**TASK REQUIREMENTS:** Determine the number of lines in the data that include the word "scene", and write only that number.
------ DATASET SECTION
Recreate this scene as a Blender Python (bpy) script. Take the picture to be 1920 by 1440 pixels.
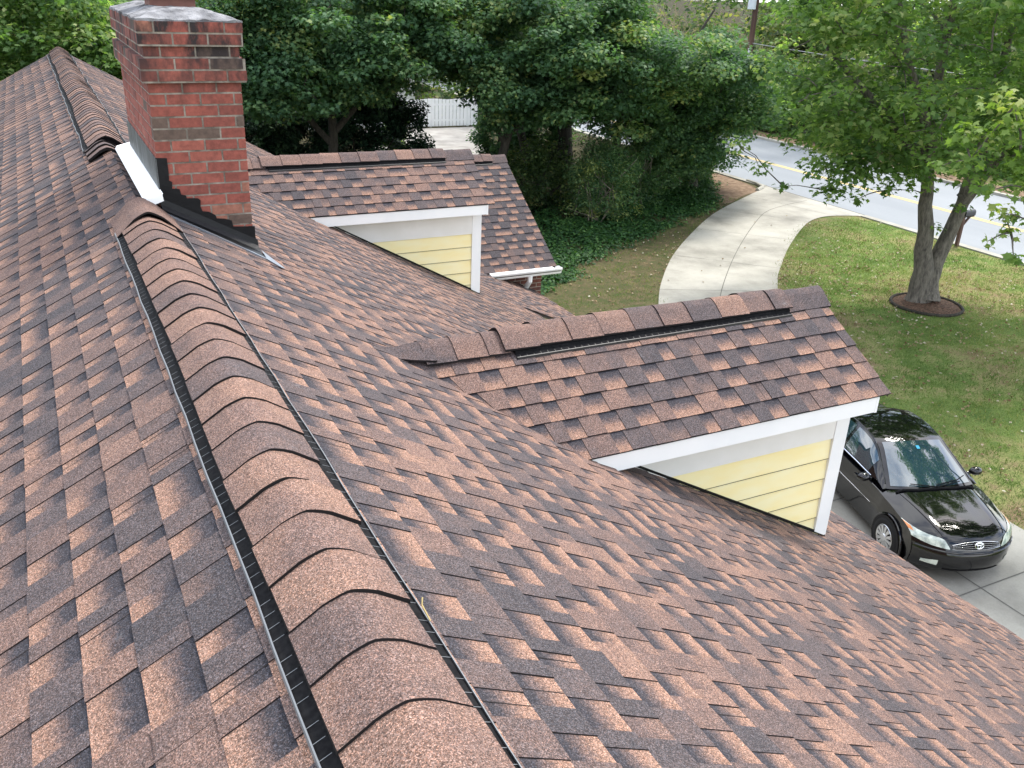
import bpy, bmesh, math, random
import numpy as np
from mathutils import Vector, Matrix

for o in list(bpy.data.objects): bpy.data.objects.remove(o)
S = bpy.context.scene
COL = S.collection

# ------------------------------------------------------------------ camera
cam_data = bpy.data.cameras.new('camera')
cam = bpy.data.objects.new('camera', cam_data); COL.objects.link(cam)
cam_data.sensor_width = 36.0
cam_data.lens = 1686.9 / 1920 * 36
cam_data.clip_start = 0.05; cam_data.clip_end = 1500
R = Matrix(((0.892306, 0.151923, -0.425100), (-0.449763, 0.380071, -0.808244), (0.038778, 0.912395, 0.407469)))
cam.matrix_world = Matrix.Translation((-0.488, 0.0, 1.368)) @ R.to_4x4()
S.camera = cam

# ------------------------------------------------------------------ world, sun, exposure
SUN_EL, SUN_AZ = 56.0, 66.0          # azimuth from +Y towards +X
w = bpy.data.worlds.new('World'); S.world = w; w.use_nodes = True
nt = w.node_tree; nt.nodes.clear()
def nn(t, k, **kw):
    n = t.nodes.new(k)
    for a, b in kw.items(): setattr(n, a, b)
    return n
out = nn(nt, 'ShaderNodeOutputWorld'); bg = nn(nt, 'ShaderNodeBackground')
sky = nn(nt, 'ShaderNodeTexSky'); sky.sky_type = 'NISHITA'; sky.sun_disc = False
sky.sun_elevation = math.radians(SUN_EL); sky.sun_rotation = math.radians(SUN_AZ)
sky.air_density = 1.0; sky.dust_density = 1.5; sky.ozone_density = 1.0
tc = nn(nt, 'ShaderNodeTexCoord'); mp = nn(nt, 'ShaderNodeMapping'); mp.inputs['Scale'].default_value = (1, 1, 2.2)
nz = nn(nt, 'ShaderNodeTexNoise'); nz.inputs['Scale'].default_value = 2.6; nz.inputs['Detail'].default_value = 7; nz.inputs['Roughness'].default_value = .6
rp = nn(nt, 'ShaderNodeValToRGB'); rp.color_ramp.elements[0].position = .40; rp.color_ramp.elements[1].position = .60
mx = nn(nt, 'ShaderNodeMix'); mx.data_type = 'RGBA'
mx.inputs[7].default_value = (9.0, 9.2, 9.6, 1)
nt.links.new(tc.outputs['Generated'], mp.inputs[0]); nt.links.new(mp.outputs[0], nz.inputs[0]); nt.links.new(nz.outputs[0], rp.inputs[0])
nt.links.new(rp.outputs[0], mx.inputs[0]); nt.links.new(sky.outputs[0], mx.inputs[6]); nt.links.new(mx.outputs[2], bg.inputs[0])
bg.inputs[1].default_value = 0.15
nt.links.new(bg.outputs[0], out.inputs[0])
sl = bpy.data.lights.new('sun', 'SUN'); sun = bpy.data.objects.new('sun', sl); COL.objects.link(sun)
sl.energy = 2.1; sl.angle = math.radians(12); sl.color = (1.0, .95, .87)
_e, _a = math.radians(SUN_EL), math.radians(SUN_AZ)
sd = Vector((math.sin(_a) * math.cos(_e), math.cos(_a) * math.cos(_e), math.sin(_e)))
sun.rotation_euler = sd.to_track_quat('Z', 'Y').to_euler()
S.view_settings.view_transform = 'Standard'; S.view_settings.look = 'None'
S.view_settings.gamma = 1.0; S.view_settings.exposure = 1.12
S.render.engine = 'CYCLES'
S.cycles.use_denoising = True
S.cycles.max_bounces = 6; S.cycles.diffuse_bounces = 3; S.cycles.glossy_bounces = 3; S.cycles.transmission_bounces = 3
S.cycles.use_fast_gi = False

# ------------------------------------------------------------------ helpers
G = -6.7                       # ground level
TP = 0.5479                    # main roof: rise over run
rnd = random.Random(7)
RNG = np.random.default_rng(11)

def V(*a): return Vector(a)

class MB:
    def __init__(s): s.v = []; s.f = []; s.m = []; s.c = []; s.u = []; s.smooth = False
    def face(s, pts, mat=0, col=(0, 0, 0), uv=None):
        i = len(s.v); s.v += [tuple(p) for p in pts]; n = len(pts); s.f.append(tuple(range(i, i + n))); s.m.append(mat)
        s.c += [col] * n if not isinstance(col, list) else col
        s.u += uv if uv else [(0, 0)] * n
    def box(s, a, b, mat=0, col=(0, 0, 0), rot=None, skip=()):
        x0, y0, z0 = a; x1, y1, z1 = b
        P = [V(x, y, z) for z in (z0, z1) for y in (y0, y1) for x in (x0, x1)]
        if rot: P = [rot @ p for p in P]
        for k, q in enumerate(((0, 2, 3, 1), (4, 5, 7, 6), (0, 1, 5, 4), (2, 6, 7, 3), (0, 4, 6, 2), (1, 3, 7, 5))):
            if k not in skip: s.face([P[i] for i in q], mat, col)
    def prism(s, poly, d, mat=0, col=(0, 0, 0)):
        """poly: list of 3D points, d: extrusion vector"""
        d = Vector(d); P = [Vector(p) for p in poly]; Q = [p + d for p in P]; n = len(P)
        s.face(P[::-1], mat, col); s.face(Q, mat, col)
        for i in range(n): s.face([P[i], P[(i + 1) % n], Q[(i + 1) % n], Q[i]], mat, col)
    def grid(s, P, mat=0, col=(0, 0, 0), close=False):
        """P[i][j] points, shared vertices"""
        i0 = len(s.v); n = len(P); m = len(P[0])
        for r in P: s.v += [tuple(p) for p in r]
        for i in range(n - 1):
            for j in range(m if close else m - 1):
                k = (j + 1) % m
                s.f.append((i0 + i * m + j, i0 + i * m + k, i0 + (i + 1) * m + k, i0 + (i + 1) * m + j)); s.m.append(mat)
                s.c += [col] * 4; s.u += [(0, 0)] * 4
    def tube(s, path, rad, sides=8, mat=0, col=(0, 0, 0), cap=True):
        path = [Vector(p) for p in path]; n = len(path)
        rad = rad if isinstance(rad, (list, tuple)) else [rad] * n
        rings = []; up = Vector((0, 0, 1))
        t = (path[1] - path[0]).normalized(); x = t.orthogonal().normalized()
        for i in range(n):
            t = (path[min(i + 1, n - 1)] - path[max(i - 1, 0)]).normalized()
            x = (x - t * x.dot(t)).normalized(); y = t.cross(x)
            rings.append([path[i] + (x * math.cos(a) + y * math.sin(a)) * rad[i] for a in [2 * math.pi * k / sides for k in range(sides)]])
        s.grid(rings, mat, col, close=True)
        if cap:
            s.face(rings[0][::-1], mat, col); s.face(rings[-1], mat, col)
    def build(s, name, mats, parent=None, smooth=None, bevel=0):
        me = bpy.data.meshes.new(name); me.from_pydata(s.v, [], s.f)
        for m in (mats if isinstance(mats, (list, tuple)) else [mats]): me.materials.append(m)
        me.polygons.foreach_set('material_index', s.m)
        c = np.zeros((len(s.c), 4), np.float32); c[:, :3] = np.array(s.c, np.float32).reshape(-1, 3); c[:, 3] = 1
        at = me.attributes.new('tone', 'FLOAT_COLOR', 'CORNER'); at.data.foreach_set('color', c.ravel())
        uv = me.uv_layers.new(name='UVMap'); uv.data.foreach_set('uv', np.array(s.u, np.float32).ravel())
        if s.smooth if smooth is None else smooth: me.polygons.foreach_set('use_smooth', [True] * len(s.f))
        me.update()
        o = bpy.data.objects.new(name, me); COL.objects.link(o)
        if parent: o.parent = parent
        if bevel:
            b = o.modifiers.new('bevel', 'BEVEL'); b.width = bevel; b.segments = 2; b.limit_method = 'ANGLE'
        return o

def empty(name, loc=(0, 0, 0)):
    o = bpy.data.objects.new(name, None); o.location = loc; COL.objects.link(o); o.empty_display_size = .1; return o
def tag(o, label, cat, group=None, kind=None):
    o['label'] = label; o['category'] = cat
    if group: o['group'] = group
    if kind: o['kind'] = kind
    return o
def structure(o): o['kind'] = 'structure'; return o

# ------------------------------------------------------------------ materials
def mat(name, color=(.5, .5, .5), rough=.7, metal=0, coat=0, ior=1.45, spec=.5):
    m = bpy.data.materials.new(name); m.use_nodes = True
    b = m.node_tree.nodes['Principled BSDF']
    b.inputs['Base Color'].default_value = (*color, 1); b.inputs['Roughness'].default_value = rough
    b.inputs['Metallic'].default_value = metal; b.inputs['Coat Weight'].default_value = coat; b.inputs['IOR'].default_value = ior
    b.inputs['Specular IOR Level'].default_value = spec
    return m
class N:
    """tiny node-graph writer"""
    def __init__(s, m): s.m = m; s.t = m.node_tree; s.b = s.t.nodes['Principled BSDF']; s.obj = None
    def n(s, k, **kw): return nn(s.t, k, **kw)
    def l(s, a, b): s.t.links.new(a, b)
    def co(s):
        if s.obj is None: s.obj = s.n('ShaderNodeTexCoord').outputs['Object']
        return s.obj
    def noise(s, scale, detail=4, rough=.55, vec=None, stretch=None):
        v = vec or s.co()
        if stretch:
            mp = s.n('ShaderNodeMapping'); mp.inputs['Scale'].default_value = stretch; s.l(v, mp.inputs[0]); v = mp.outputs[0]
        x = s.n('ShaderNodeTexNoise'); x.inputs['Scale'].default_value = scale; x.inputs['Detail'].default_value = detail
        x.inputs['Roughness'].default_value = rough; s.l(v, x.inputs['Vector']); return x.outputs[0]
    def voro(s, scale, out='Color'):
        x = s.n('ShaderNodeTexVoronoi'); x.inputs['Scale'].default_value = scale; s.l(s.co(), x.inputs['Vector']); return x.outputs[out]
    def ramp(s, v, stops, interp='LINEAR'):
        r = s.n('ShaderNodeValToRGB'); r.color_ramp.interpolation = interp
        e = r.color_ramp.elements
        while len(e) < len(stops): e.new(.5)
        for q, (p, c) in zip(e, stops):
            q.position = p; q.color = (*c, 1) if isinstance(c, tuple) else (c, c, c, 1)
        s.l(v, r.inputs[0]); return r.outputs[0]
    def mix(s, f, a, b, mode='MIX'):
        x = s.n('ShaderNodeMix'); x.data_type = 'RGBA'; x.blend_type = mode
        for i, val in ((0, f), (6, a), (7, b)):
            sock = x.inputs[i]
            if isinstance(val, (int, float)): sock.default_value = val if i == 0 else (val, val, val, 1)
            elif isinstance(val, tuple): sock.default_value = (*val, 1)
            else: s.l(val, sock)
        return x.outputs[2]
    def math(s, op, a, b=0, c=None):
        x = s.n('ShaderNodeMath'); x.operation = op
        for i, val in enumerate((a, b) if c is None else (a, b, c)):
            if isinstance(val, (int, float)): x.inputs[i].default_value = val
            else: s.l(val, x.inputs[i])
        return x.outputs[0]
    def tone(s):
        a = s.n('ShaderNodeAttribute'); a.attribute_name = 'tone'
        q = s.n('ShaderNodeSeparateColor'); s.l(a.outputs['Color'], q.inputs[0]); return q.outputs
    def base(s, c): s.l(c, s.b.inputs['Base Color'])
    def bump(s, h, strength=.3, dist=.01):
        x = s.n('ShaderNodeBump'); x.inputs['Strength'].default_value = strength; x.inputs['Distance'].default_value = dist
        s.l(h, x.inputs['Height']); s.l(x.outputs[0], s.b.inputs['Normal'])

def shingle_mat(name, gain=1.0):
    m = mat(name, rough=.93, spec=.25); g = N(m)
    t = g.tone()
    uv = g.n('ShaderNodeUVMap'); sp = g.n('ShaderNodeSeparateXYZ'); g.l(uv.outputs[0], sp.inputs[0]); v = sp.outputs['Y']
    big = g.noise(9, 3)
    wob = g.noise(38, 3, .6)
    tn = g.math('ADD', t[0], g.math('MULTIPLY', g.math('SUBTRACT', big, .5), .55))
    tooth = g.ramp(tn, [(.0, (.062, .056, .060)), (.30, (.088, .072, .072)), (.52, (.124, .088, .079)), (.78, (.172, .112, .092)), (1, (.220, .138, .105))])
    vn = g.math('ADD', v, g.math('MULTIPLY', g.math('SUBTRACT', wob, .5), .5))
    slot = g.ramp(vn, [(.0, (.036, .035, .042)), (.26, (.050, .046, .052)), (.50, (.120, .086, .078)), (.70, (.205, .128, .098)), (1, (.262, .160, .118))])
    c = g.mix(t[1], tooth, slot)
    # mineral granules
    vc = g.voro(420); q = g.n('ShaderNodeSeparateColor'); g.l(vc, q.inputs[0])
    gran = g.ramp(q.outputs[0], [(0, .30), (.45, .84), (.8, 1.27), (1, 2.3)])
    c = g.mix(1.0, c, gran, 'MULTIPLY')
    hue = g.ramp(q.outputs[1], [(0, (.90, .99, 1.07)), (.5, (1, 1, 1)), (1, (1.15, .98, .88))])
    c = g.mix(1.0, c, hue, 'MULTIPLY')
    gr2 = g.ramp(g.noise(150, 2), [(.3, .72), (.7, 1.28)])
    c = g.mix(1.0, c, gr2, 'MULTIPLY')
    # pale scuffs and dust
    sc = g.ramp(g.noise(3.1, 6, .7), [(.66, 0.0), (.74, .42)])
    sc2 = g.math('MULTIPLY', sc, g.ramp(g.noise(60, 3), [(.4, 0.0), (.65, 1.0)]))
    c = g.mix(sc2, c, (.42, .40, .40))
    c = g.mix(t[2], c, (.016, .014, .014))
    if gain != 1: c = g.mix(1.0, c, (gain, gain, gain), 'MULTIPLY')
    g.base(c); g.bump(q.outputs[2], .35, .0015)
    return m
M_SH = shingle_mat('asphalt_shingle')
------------
**ANSWER IN FULL:** 2